- [What is expected]:
Without the pictures, return all of the material exactly as written.

- - - -

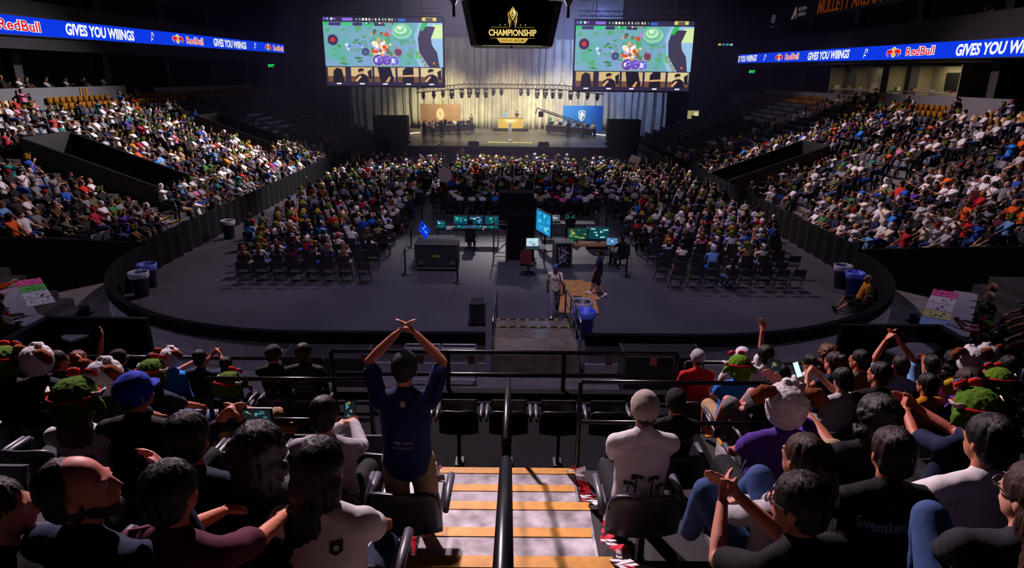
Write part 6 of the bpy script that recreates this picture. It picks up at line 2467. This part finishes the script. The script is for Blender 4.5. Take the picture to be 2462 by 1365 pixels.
def palm(cx, cz, h, s):
    out = [[(cx - .006 * s, cz), (cx + .006 * s, cz), (cx + .012 * s, cz + h), (cx + .004 * s, cz + h)]]
    for a in (-20, 15, 60, 100, 140, 185, 215):
        a_ = R(a)
        L_ = .055 * s * (1.1 if 0 < a < 180 else .9)
        dx, dz = math.cos(a_), math.sin(a_) * .7
        nx, nz = -dz, dx
        tx, tz = cx + .008 * s, cz + h
        out.append([(tx, tz), (tx + dx * L_ * .5 + nx * .012 * s, tz + dz * L_ * .5 + nz * .012 * s), (tx + dx * L_, tz + dz * L_ - .02 * s), (tx + dx * L_ * .5 - nx * .006 * s, tz + dz * L_ * .5 - nz * .006 * s)])
    return out


def near(px, py, row, label, shirt='black', pants='black', hair='short', hairc='14100e', hat=None, hatc=None, skin='c88a64', yaw=0., sleeve='short', longp=True, female=False, kind='sit', dy=0., **kw):
    k = ROWK[row]
    extra = {e: kw.pop(e) for e in ('beard', 'eyes', 'glasses', 'shoes', 'shoec') if e in kw}
    pose = dict(kind=kind, **kw)
    key = ('N',) + tuple(sorted((a, str(b)) for a, b in pose.items())) + (female,)
    if ('J', key) not in PROTO:
        PROTO[('J', key)] = joints(**dict(pose, female=female))
    J = PROTO[('J', key)]
    hl = J['head'].translation
    y0 = end_front(k - 1) + .44 + ROWDY.get(row, 0) + dy
    zf = end_z(k)
    d = ray(px, py)
    hv = Matrix.Rotation(R(yaw), 3, 'Z') @ hl
    t = (y0 + hv.y) / d.y
    zd = EYE + t * d.z
    s = max(.86, min(1.13, (zd - zf) / hl.z))
    x = t * d.x - hv.x * s
    NEAR_X[k].append(x)
    o, J = make_person(key, (x, y0, zf), R(yaw), skin, shirt, pants, None if hat in ('green', 'white') and hair == 'short' else hair, hairc, hat, hatc, s, False, True, pose, sleeve, longp, female, label=label, **extra)
    return o, J


def kid(o, *names):
    for c in o.children:
        if c.name.split('.')[0] in names:
            return c


def held(o, J, hand, w, h, col, label, rz=0., tiltx=60, glow_=False, off=(0, .07, .05)):
    p = o.matrix_world if False else Matrix.LocRotScale(o.location, o.rotation_euler, o.scale)
    wp = p @ (J['wr' + hand] + Vector(off))
    r = empty('phone', wp, o.rotation_euler.z + R(rz), label=label, category='phone')
    T_ = Matrix.Rotation(R(tiltx), 4, 'X')
    mb = MB()
    mb.box((-w / 2, -.006, -h / 2), (w / 2, .004, h / 2), M=T_)
    mb.obj('phone_case', [BLACK], r)
    mb = MB()
    rn = random.Random(int(w * 1000))
    if glow_:
        flat(mb, rect(-w * .45, -h * .47, w * .45, h * .47), T_, col, .0075)
    else:
        display(mb, w * .9, h * .9, [(.01, .012, .015), col, (.05, .25, .3), (.3, .2, .05), (.02, .05, .08)], T_ @ Matrix.Translation((0, -.0075, 0)), rn, 3)
    mb.obj('display', [SCREENS], r)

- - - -

- [Response for this exercise]:
Write part 6 of the bpy script that recreates this picture. It picks up at line 2467. This part finishes the script. The script is for Blender 4.5. Take the picture to be 2462 by 1365 pixels.
def palm(cx, cz, h, s):
    out = [[(cx - .006 * s, cz), (cx + .006 * s, cz), (cx + .012 * s, cz + h), (cx + .004 * s, cz + h)]]
    for a in (-20, 15, 60, 100, 140, 185, 215):
        a_ = R(a)
        L_ = .055 * s * (1.1 if 0 < a < 180 else .9)
        dx, dz = math.cos(a_), math.sin(a_) * .7
        nx, nz = -dz, dx
        tx, tz = cx + .008 * s, cz + h
        out.append([(tx, tz), (tx + dx * L_ * .5 + nx * .012 * s, tz + dz * L_ * .5 + nz * .012 * s), (tx + dx * L_, tz + dz * L_ - .02 * s), (tx + dx * L_ * .5 - nx * .006 * s, tz + dz * L_ * .5 - nz * .006 * s)])
    return out


def near(px, py, row, label, shirt='black', pants='black', hair='short', hairc='14100e', hat=None, hatc=None, skin='c88a64', yaw=0., sleeve='short', longp=True, female=False, kind='sit', dy=0., **kw):
    k = ROWK[row]
    extra = {e: kw.pop(e) for e in ('beard', 'eyes', 'glasses', 'shoes', 'shoec') if e in kw}
    pose = dict(kind=kind, **kw)
    key = ('N',) + tuple(sorted((a, str(b)) for a, b in pose.items())) + (female,)
    if ('J', key) not in PROTO:
        PROTO[('J', key)] = joints(**dict(pose, female=female))
    J = PROTO[('J', key)]
    hl = J['head'].translation
    y0 = end_front(k - 1) + .44 + ROWDY.get(row, 0) + dy
    zf = end_z(k)
    d = ray(px, py)
    hv = Matrix.Rotation(R(yaw), 3, 'Z') @ hl
    t = (y0 + hv.y) / d.y
    zd = EYE + t * d.z
    s = max(.86, min(1.13, (zd - zf) / hl.z))
    x = t * d.x - hv.x * s
    NEAR_X[k].append(x)
    o, J = make_person(key, (x, y0, zf), R(yaw), skin, shirt, pants, None if hat in ('green', 'white') and hair == 'short' else hair, hairc, hat, hatc, s, False, True, pose, sleeve, longp, female, label=label, **extra)
    return o, J


def kid(o, *names):
    for c in o.children:
        if c.name.split('.')[0] in names:
            return c


def held(o, J, hand, w, h, col, label, rz=0., tiltx=60, glow_=False, off=(0, .07, .05)):
    p = o.matrix_world if False else Matrix.LocRotScale(o.location, o.rotation_euler, o.scale)
    wp = p @ (J['wr' + hand] + Vector(off))
    r = empty('phone', wp, o.rotation_euler.z + R(rz), label=label, category='phone')
    T_ = Matrix.Rotation(R(tiltx), 4, 'X')
    mb = MB()
    mb.box((-w / 2, -.006, -h / 2), (w / 2, .004, h / 2), M=T_)
    mb.obj('phone_case', [BLACK], r)
    mb = MB()
    rn = random.Random(int(w * 1000))
    if glow_:
        flat(mb, rect(-w * .45, -h * .47, w * .45, h * .47), T_, col, .0075)
    else:
        display(mb, w * .9, h * .9, [(.01, .012, .015), col, (.05, .25, .3), (.3, .2, .05), (.02, .05, .08)], T_ @ Matrix.Translation((0, -.0075, 0)), rn, 3)
    mb.obj('display', [SCREENS], r)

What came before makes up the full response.